#### DO THIS
Reproduce the entries in full, with no changes.

[Records]
□ □ □
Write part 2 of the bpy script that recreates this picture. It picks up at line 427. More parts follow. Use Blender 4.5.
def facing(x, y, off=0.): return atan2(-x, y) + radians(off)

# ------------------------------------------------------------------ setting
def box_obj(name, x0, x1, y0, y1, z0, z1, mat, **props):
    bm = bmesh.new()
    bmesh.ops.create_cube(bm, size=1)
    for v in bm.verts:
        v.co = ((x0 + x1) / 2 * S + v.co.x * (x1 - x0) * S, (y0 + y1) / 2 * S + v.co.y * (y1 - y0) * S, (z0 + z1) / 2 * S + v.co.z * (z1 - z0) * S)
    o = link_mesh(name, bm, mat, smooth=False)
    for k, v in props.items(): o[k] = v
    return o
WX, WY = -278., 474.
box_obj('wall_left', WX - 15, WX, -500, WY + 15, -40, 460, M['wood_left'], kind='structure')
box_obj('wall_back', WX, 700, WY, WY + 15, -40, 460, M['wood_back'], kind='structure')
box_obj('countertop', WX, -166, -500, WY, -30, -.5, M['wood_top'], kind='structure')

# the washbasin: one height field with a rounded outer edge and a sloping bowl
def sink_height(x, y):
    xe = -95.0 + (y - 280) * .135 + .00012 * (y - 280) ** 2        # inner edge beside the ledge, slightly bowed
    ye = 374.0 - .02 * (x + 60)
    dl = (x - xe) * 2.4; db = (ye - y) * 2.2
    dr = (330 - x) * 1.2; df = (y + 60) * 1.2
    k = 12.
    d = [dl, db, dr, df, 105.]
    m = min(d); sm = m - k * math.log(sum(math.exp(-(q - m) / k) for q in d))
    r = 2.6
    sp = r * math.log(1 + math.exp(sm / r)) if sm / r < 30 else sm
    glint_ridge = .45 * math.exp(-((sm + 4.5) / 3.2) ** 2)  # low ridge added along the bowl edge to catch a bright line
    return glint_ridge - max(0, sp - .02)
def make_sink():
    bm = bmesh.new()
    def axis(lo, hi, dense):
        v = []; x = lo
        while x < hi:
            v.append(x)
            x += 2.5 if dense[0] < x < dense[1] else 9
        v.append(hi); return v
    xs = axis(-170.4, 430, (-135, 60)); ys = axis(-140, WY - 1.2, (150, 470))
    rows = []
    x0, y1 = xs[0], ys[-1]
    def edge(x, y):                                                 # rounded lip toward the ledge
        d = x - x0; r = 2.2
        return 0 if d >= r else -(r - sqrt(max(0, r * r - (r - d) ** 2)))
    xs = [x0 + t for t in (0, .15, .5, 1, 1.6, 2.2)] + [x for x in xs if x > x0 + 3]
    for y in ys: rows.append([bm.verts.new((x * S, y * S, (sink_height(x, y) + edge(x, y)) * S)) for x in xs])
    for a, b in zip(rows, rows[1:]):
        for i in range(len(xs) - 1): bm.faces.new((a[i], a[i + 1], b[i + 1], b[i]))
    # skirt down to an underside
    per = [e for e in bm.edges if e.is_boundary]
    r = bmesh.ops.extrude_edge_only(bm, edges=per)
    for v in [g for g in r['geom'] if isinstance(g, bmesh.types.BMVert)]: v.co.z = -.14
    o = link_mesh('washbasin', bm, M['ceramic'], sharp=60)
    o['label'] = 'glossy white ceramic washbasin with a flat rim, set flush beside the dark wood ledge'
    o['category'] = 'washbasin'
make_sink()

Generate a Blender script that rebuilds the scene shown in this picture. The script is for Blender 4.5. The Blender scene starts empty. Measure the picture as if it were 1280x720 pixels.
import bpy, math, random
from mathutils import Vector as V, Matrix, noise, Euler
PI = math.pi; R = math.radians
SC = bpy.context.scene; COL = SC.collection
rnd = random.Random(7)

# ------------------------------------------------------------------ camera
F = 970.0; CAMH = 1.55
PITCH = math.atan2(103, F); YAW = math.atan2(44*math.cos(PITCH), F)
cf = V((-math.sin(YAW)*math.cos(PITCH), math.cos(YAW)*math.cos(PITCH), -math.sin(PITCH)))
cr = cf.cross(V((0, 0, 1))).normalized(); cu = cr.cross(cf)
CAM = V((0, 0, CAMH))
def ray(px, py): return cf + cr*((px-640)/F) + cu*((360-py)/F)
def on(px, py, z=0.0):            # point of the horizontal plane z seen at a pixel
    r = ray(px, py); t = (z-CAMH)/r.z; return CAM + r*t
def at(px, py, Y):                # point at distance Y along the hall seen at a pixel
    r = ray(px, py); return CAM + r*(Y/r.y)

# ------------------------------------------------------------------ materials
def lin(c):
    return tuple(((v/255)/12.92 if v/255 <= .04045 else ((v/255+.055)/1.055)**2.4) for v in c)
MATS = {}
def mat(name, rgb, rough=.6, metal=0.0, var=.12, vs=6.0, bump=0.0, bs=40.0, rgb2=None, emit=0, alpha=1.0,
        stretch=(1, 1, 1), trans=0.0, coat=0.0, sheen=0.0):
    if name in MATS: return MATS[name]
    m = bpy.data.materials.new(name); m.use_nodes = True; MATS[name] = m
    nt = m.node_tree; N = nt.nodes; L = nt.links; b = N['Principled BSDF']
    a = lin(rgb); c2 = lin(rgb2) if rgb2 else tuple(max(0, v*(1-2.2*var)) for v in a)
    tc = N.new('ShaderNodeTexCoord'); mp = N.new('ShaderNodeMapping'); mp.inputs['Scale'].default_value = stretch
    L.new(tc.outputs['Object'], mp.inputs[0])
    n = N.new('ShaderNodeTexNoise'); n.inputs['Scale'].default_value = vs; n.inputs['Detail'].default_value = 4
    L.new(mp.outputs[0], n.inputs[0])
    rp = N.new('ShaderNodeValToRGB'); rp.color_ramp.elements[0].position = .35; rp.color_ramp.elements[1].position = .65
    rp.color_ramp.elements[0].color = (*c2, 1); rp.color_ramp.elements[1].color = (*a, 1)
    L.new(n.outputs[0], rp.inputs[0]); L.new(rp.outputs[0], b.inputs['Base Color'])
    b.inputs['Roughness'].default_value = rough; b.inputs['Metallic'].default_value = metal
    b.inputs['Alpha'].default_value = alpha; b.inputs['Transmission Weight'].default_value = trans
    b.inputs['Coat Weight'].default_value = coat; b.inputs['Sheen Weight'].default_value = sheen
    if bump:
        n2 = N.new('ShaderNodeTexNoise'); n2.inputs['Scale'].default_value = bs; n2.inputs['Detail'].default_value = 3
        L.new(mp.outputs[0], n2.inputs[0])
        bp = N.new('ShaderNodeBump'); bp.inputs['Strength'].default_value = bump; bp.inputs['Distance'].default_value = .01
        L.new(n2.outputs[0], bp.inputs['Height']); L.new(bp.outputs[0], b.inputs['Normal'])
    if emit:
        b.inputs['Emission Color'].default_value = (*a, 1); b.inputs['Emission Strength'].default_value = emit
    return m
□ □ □
#### RESULT OF THE EXERCISE
Write part 2 of the bpy script that recreates this picture. It picks up at line 427. More parts follow. Use Blender 4.5.
def facing(x, y, off=0.): return atan2(-x, y) + radians(off)

# ------------------------------------------------------------------ setting
def box_obj(name, x0, x1, y0, y1, z0, z1, mat, **props):
    bm = bmesh.new()
    bmesh.ops.create_cube(bm, size=1)
    for v in bm.verts:
        v.co = ((x0 + x1) / 2 * S + v.co.x * (x1 - x0) * S, (y0 + y1) / 2 * S + v.co.y * (y1 - y0) * S, (z0 + z1) / 2 * S + v.co.z * (z1 - z0) * S)
    o = link_mesh(name, bm, mat, smooth=False)
    for k, v in props.items(): o[k] = v
    return o
WX, WY = -278., 474.
box_obj('wall_left', WX - 15, WX, -500, WY + 15, -40, 460, M['wood_left'], kind='structure')
box_obj('wall_back', WX, 700, WY, WY + 15, -40, 460, M['wood_back'], kind='structure')
box_obj('countertop', WX, -166, -500, WY, -30, -.5, M['wood_top'], kind='structure')

# the washbasin: one height field with a rounded outer edge and a sloping bowl
def sink_height(x, y):
    xe = -95.0 + (y - 280) * .135 + .00012 * (y - 280) ** 2        # inner edge beside the ledge, slightly bowed
    ye = 374.0 - .02 * (x + 60)
    dl = (x - xe) * 2.4; db = (ye - y) * 2.2
    dr = (330 - x) * 1.2; df = (y + 60) * 1.2
    k = 12.
    d = [dl, db, dr, df, 105.]
    m = min(d); sm = m - k * math.log(sum(math.exp(-(q - m) / k) for q in d))
    r = 2.6
    sp = r * math.log(1 + math.exp(sm / r)) if sm / r < 30 else sm
    glint_ridge = .45 * math.exp(-((sm + 4.5) / 3.2) ** 2)  # low ridge added along the bowl edge to catch a bright line
    return glint_ridge - max(0, sp - .02)
def make_sink():
    bm = bmesh.new()
    def axis(lo, hi, dense):
        v = []; x = lo
        while x < hi:
            v.append(x)
            x += 2.5 if dense[0] < x < dense[1] else 9
        v.append(hi); return v
    xs = axis(-170.4, 430, (-135, 60)); ys = axis(-140, WY - 1.2, (150, 470))
    rows = []
    x0, y1 = xs[0], ys[-1]
    def edge(x, y):                                                 # rounded lip toward the ledge
        d = x - x0; r = 2.2
        return 0 if d >= r else -(r - sqrt(max(0, r * r - (r - d) ** 2)))
    xs = [x0 + t for t in (0, .15, .5, 1, 1.6, 2.2)] + [x for x in xs if x > x0 + 3]
    for y in ys: rows.append([bm.verts.new((x * S, y * S, (sink_height(x, y) + edge(x, y)) * S)) for x in xs])
    for a, b in zip(rows, rows[1:]):
        for i in range(len(xs) - 1): bm.faces.new((a[i], a[i + 1], b[i + 1], b[i]))
    # skirt down to an underside
    per = [e for e in bm.edges if e.is_boundary]
    r = bmesh.ops.extrude_edge_only(bm, edges=per)
    for v in [g for g in r['geom'] if isinstance(g, bmesh.types.BMVert)]: v.co.z = -.14
    o = link_mesh('washbasin', bm, M['ceramic'], sharp=60)
    o['label'] = 'glossy white ceramic washbasin with a flat rim, set flush beside the dark wood ledge'
    o['category'] = 'washbasin'
make_sink()

Generate a Blender script that rebuilds the scene shown in this picture. The script is for Blender 4.5. The Blender scene starts empty. Measure the picture as if it were 1280x720 pixels.
import bpy, math, random
from mathutils import Vector as V, Matrix, noise, Euler
PI = math.pi; R = math.radians
SC = bpy.context.scene; COL = SC.collection
rnd = random.Random(7)

# ------------------------------------------------------------------ camera
F = 970.0; CAMH = 1.55
PITCH = math.atan2(103, F); YAW = math.atan2(44*math.cos(PITCH), F)
cf = V((-math.sin(YAW)*math.cos(PITCH), math.cos(YAW)*math.cos(PITCH), -math.sin(PITCH)))
cr = cf.cross(V((0, 0, 1))).normalized(); cu = cr.cross(cf)
CAM = V((0, 0, CAMH))
def ray(px, py): return cf + cr*((px-640)/F) + cu*((360-py)/F)
def on(px, py, z=0.0):            # point of the horizontal plane z seen at a pixel
    r = ray(px, py); t = (z-CAMH)/r.z; return CAM + r*t
def at(px, py, Y):                # point at distance Y along the hall seen at a pixel
    r = ray(px, py); return CAM + r*(Y/r.y)

# ------------------------------------------------------------------ materials
def lin(c):
    return tuple(((v/255)/12.92 if v/255 <= .04045 else ((v/255+.055)/1.055)**2.4) for v in c)
MATS = {}
def mat(name, rgb, rough=.6, metal=0.0, var=.12, vs=6.0, bump=0.0, bs=40.0, rgb2=None, emit=0, alpha=1.0,
        stretch=(1, 1, 1), trans=0.0, coat=0.0, sheen=0.0):
    if name in MATS: return MATS[name]
    m = bpy.data.materials.new(name); m.use_nodes = True; MATS[name] = m
    nt = m.node_tree; N = nt.nodes; L = nt.links; b = N['Principled BSDF']
    a = lin(rgb); c2 = lin(rgb2) if rgb2 else tuple(max(0, v*(1-2.2*var)) for v in a)
    tc = N.new('ShaderNodeTexCoord'); mp = N.new('ShaderNodeMapping'); mp.inputs['Scale'].default_value = stretch
    L.new(tc.outputs['Object'], mp.inputs[0])
    n = N.new('ShaderNodeTexNoise'); n.inputs['Scale'].default_value = vs; n.inputs['Detail'].default_value = 4
    L.new(mp.outputs[0], n.inputs[0])
    rp = N.new('ShaderNodeValToRGB'); rp.color_ramp.elements[0].position = .35; rp.color_ramp.elements[1].position = .65
    rp.color_ramp.elements[0].color = (*c2, 1); rp.color_ramp.elements[1].color = (*a, 1)
    L.new(n.outputs[0], rp.inputs[0]); L.new(rp.outputs[0], b.inputs['Base Color'])
    b.inputs['Roughness'].default_value = rough; b.inputs['Metallic'].default_value = metal
    b.inputs['Alpha'].default_value = alpha; b.inputs['Transmission Weight'].default_value = trans
    b.inputs['Coat Weight'].default_value = coat; b.inputs['Sheen Weight'].default_value = sheen
    if bump:
        n2 = N.new('ShaderNodeTexNoise'); n2.inputs['Scale'].default_value = bs; n2.inputs['Detail'].default_value = 3
        L.new(mp.outputs[0], n2.inputs[0])
        bp = N.new('ShaderNodeBump'); bp.inputs['Strength'].default_value = bump; bp.inputs['Distance'].default_value = .01
        L.new(n2.outputs[0], bp.inputs['Height']); L.new(bp.outputs[0], b.inputs['Normal'])
    if emit:
        b.inputs['Emission Color'].default_value = (*a, 1); b.inputs['Emission Strength'].default_value = emit
    return m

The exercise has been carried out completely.